A federal mediator was called in during the final days of negotiations but by press time Thursday evening, there was no indication an agreement was near. A lockout would affect rehearsals for the opera’s season, which is set to start in September. City Comptroller Scott Stringer said it would also damage the city’s economy.
“The Met’s performers, stagehands, technicians and assistants deserve a fair outcome, as do the scores of restaurants, shops and other vendors that rely on the Opera for their livelihoods,” he said in a statement Thursday.
The Met Opera’s general manager Peter Gelb wants to cut labor costs for orchestra players, chorus singers and stagehands by about 16 to 17% in order to counter the decline in revenues over the years. The unions representing the 2,500 employees, however, argue that Gelb has been mismanaging funds and producing lackluster shows which draw crowds away.

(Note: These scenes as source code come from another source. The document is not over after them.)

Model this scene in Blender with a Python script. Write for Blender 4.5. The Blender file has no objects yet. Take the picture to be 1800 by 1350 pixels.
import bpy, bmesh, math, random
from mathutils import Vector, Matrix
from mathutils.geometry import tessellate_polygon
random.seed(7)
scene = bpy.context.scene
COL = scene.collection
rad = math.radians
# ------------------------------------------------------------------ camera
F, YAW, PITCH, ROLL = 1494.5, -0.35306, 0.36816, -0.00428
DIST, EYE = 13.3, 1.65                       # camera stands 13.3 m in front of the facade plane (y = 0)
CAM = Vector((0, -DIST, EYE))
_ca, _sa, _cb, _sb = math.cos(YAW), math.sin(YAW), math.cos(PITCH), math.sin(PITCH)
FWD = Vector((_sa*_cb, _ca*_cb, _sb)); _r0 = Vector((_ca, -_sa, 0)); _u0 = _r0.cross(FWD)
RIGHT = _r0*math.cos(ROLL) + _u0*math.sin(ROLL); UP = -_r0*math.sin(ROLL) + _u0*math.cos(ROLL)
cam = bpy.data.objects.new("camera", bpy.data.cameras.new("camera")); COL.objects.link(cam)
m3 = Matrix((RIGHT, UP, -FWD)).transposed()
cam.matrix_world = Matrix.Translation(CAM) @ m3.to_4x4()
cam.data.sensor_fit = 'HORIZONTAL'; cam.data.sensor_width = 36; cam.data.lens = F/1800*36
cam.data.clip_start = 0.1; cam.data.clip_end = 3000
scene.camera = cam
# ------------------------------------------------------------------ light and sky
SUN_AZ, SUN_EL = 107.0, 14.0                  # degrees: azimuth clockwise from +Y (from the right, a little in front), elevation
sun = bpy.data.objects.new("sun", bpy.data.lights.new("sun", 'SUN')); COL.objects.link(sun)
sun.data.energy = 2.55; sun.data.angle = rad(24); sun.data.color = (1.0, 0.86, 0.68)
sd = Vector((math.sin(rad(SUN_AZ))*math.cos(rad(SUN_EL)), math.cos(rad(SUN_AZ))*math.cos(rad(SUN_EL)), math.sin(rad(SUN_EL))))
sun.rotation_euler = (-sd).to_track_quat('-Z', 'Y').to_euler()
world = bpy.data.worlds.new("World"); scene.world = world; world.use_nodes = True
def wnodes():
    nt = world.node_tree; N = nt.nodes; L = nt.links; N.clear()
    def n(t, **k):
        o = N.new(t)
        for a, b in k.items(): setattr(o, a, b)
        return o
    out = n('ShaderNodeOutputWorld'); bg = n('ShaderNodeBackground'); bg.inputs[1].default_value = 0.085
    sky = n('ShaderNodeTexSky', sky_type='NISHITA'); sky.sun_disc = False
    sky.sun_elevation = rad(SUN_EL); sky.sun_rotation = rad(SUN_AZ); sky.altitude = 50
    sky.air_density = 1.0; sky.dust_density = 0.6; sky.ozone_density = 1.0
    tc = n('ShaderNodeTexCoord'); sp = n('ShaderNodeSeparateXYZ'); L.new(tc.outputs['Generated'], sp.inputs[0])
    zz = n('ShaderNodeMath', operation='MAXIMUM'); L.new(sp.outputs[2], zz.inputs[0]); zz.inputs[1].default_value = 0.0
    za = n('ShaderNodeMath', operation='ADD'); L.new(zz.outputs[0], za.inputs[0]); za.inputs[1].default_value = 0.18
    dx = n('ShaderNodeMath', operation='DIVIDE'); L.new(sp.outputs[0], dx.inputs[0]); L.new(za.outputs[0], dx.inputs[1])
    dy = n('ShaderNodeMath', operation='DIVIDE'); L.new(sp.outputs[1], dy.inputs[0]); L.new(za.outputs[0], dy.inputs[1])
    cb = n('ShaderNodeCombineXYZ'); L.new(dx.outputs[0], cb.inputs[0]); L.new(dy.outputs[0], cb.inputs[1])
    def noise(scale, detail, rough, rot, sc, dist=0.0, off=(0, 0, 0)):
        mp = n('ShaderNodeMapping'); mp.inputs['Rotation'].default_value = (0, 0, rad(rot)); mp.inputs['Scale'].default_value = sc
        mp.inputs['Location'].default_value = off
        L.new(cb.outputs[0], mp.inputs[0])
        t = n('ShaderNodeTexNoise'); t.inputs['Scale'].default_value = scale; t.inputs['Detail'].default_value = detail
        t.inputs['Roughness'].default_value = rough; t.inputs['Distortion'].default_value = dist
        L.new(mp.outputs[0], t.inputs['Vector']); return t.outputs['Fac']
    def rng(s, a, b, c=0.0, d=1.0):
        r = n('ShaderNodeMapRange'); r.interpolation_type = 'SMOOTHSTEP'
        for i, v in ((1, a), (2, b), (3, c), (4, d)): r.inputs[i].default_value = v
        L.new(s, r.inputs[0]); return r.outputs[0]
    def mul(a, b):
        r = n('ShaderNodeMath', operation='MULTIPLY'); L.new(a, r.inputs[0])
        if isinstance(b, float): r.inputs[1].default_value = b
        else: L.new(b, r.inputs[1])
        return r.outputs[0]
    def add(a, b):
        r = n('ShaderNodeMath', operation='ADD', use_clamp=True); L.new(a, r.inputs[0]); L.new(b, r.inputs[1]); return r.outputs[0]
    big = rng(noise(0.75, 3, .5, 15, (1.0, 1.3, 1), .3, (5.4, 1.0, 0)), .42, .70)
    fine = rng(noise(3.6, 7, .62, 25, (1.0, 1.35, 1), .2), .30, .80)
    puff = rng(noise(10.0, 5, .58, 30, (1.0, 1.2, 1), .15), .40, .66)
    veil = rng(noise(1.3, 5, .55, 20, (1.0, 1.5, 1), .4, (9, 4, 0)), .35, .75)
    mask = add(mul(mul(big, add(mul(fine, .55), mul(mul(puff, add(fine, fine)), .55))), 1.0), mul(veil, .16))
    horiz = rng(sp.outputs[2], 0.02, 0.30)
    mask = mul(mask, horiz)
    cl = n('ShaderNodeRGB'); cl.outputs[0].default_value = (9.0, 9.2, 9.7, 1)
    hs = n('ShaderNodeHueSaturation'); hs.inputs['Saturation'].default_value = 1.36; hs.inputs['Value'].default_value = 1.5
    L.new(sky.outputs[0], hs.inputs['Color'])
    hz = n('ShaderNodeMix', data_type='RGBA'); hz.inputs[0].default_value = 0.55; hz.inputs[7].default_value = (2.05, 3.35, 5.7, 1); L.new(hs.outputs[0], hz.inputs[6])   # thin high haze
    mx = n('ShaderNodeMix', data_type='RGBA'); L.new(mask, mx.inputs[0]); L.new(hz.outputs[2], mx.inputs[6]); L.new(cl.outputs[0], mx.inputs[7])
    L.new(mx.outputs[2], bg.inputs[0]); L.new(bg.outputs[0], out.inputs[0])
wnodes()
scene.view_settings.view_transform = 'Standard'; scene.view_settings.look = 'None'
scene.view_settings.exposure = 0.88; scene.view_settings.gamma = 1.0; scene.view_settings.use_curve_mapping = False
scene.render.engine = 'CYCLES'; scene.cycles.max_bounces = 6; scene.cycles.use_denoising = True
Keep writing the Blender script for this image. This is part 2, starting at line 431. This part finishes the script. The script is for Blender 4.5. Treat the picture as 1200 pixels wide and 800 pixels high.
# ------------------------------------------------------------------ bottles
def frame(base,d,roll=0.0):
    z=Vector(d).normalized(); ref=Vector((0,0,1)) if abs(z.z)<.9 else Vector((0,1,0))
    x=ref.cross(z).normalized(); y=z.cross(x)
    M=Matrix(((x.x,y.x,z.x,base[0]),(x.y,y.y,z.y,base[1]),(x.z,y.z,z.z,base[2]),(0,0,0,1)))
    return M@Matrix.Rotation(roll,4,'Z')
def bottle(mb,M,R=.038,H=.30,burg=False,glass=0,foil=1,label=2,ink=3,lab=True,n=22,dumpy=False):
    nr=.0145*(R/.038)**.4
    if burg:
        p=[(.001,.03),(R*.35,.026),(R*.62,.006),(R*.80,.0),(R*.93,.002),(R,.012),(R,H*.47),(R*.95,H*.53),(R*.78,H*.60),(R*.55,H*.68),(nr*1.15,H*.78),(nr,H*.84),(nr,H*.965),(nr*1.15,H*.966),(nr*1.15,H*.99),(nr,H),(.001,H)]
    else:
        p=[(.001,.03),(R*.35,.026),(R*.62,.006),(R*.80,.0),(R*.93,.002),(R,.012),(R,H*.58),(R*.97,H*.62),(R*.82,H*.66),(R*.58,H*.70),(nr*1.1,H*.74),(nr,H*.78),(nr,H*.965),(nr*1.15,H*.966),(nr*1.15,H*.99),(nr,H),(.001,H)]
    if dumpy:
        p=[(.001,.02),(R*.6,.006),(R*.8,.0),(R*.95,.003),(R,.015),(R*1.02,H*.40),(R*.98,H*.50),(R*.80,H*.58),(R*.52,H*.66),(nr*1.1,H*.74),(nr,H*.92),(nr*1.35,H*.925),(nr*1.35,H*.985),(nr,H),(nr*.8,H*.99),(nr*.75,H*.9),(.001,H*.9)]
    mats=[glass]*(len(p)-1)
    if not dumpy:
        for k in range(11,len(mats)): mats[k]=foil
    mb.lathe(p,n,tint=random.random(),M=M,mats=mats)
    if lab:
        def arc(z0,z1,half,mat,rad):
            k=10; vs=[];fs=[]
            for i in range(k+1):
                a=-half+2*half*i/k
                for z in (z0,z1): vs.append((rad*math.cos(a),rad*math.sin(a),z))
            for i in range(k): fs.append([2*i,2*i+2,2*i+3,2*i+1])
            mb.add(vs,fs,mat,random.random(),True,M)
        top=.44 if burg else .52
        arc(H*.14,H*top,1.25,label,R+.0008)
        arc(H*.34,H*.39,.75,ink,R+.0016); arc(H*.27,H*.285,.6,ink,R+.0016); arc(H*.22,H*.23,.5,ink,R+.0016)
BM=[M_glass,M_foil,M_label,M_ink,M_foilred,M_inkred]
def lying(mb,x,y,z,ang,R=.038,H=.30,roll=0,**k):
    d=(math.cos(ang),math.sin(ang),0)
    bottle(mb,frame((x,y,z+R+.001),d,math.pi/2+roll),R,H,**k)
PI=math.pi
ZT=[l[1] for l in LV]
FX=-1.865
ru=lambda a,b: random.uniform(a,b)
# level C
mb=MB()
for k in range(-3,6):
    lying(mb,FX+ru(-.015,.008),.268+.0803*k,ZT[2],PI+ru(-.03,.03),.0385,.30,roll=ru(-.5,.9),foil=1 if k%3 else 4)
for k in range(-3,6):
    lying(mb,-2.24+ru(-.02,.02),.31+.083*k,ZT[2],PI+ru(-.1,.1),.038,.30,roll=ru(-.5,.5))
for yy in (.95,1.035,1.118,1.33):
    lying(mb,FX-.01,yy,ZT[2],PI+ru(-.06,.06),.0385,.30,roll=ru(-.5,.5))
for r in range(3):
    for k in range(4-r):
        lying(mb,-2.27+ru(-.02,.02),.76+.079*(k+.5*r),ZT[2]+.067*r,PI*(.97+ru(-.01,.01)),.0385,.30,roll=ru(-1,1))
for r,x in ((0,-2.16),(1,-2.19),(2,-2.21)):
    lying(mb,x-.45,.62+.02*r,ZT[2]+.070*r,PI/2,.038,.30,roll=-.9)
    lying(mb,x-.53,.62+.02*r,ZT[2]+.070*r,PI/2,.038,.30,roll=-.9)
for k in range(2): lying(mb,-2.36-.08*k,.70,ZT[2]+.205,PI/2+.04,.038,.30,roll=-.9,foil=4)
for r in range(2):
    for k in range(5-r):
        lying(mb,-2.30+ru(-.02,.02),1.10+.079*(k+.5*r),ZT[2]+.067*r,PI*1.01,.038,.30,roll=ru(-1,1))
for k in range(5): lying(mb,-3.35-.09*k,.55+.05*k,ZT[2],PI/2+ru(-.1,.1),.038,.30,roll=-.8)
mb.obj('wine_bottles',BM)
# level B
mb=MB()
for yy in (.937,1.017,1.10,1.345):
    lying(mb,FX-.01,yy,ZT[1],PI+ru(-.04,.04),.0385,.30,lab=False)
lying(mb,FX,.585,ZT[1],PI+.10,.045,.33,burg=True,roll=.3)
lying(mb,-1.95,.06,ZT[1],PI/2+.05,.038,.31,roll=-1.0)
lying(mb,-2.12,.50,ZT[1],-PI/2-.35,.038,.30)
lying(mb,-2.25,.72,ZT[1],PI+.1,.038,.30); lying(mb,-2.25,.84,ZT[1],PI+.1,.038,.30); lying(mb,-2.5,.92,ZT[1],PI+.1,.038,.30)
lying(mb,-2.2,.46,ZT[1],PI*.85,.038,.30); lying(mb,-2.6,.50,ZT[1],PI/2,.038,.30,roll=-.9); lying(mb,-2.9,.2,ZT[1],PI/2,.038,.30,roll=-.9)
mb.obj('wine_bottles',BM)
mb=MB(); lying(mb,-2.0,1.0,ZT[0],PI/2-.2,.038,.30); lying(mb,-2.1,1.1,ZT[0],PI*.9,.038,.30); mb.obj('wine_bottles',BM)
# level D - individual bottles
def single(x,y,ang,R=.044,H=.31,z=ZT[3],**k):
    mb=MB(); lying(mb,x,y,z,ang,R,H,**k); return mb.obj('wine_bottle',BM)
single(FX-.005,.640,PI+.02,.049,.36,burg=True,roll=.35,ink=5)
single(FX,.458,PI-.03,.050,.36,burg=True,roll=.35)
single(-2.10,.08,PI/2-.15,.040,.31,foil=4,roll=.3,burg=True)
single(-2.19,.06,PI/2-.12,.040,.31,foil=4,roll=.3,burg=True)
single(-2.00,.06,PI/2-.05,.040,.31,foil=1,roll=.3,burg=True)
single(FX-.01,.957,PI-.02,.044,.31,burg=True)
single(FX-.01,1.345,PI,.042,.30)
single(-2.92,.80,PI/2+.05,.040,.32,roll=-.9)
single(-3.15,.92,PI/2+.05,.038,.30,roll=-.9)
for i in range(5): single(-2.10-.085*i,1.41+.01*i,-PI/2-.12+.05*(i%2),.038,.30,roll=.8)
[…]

“Workers at the Met and their unions have been trying hard to find an agreement that addresses the financial claims made by the Met in a way that does not jeopardize the livelihoods of the Met’s workers and their families,” AFL-CIO President Richard Trumka said in a statement.
Both sides have said they want to avoid a lockout and are willing to compromise to avoid any delays in productions. A spokesman for Gelb said the Met Opera would consider extending the contract deadline while they hammer out a deal.
“The Met is willing to compromise, and if the other groups are as well, we’re confident that we can reach new agreements,” he said in a statement Thursday.